## INSTRUCTIONS TO FOLLOW
Copy verbatim the block of lines in the entries below whose first line contains "Continue the Blender Python script for this scene: part 3, from" and whose last line contains "lt = MB(); lt.box(.462, .545, 3.772, 3.80, 1.338, 1.452);". Leave out all other lines.

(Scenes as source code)
------------------------

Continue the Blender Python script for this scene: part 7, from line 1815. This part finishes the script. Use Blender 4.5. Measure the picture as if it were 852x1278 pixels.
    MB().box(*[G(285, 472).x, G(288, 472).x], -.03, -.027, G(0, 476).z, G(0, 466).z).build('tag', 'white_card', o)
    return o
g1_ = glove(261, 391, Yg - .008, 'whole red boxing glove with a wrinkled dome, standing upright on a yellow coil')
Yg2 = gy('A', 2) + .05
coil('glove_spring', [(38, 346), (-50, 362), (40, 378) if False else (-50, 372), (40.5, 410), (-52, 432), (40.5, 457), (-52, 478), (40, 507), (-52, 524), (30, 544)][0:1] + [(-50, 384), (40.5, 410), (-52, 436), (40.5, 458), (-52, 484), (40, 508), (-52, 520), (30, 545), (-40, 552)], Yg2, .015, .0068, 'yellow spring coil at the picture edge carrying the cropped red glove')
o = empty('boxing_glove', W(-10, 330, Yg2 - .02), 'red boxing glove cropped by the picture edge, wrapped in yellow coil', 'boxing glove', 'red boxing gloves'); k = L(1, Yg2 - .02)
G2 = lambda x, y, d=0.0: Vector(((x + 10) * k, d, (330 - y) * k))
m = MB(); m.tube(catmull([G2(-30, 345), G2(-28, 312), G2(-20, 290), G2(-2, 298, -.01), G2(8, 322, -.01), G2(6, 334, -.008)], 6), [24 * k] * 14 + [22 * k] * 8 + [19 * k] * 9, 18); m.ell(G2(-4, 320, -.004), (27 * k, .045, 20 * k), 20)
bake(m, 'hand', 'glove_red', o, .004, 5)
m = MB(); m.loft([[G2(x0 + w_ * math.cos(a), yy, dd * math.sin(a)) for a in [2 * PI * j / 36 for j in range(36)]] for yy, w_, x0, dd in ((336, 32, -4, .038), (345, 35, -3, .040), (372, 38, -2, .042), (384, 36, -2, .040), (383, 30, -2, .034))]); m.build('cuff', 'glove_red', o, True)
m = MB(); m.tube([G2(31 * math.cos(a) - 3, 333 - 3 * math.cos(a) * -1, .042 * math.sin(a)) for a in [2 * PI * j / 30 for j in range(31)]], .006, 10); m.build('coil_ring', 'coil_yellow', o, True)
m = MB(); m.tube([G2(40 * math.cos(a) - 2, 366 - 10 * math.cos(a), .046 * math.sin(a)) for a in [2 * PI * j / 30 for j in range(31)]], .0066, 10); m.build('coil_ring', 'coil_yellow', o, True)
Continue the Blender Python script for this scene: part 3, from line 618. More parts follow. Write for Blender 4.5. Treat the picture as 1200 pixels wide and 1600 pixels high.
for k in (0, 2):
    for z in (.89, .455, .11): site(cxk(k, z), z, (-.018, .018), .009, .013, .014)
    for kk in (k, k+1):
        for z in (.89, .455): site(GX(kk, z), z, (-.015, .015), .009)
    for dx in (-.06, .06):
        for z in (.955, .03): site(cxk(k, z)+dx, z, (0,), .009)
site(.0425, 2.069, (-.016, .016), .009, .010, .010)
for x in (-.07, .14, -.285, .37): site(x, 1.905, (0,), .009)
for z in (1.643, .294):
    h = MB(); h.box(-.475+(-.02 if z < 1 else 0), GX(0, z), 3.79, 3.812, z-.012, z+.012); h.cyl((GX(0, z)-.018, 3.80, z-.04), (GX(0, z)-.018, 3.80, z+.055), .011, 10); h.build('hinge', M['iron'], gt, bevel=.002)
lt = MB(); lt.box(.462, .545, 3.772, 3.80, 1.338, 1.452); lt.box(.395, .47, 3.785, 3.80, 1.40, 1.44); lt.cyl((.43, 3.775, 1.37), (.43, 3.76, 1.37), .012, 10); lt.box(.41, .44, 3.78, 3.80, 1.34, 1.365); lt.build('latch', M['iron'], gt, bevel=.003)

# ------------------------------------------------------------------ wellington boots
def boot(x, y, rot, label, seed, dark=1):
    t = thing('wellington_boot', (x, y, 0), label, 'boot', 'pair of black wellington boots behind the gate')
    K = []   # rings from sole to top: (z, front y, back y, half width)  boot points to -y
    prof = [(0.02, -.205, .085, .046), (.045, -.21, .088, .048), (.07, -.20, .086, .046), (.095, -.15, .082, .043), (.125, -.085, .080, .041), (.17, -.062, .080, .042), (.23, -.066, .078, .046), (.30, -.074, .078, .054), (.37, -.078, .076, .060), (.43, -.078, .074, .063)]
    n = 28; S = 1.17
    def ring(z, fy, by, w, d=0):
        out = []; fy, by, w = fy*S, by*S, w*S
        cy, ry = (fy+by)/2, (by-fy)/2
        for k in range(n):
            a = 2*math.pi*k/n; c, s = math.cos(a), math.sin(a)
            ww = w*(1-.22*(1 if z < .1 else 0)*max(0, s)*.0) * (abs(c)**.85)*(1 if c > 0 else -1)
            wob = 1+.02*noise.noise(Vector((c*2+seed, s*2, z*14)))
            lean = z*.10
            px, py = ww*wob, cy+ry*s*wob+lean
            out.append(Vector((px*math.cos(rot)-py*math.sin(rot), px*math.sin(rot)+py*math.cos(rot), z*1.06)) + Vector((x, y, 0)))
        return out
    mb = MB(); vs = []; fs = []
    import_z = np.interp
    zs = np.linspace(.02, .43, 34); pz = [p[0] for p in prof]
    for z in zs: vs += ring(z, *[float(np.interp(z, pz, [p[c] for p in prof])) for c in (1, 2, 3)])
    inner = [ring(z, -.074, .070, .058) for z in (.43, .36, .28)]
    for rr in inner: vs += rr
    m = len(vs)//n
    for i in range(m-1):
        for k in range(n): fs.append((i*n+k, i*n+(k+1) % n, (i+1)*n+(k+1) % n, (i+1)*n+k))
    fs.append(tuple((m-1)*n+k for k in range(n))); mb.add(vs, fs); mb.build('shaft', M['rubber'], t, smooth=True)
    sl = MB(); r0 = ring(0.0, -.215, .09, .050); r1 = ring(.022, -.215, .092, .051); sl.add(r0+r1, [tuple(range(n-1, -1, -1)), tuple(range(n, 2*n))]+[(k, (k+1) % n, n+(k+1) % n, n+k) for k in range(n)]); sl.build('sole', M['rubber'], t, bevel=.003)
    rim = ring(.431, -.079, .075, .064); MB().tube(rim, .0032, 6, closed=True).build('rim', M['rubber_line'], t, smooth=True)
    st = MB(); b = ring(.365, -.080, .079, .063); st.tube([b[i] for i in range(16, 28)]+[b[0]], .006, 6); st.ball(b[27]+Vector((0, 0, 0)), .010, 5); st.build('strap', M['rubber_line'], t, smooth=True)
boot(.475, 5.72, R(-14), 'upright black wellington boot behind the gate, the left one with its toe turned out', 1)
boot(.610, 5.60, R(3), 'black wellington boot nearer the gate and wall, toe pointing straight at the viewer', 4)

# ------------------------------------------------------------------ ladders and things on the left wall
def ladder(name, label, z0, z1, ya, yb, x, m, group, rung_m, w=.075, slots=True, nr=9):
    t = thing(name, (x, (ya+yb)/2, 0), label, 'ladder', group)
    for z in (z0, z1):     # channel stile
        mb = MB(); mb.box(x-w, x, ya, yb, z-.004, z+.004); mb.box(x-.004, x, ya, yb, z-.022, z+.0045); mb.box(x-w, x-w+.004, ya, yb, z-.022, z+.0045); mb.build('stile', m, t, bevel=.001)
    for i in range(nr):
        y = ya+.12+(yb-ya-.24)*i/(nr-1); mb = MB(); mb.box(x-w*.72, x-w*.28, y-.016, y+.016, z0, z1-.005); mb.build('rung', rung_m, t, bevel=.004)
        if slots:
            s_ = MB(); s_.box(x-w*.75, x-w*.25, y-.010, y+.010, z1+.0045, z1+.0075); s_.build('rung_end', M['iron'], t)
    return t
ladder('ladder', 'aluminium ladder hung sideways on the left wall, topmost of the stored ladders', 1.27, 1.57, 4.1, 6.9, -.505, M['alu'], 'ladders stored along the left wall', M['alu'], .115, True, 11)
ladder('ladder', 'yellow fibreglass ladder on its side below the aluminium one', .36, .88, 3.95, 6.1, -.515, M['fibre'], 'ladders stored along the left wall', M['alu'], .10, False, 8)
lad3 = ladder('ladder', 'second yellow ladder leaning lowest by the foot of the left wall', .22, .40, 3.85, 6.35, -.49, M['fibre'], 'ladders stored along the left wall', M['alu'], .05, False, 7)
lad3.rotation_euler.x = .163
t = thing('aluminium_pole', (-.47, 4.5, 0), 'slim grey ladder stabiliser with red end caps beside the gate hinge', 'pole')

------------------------

## REPLY TO THE EXERCISE
Continue the Blender Python script for this scene: part 3, from line 618. More parts follow. Write for Blender 4.5. Treat the picture as 1200 pixels wide and 1600 pixels high.
for k in (0, 2):
    for z in (.89, .455, .11): site(cxk(k, z), z, (-.018, .018), .009, .013, .014)
    for kk in (k, k+1):
        for z in (.89, .455): site(GX(kk, z), z, (-.015, .015), .009)
    for dx in (-.06, .06):
        for z in (.955, .03): site(cxk(k, z)+dx, z, (0,), .009)
site(.0425, 2.069, (-.016, .016), .009, .010, .010)
for x in (-.07, .14, -.285, .37): site(x, 1.905, (0,), .009)
for z in (1.643, .294):
    h = MB(); h.box(-.475+(-.02 if z < 1 else 0), GX(0, z), 3.79, 3.812, z-.012, z+.012); h.cyl((GX(0, z)-.018, 3.80, z-.04), (GX(0, z)-.018, 3.80, z+.055), .011, 10); h.build('hinge', M['iron'], gt, bevel=.002)
lt = MB(); lt.box(.462, .545, 3.772, 3.80, 1.338, 1.452); lt.box(.395, .47, 3.785, 3.80, 1.40, 1.44); lt.cyl((.43, 3.775, 1.37), (.43, 3.76, 1.37), .012, 10); lt.box(.41, .44, 3.78, 3.80, 1.34, 1.365); lt.build('latch', M['iron'], gt, bevel=.003)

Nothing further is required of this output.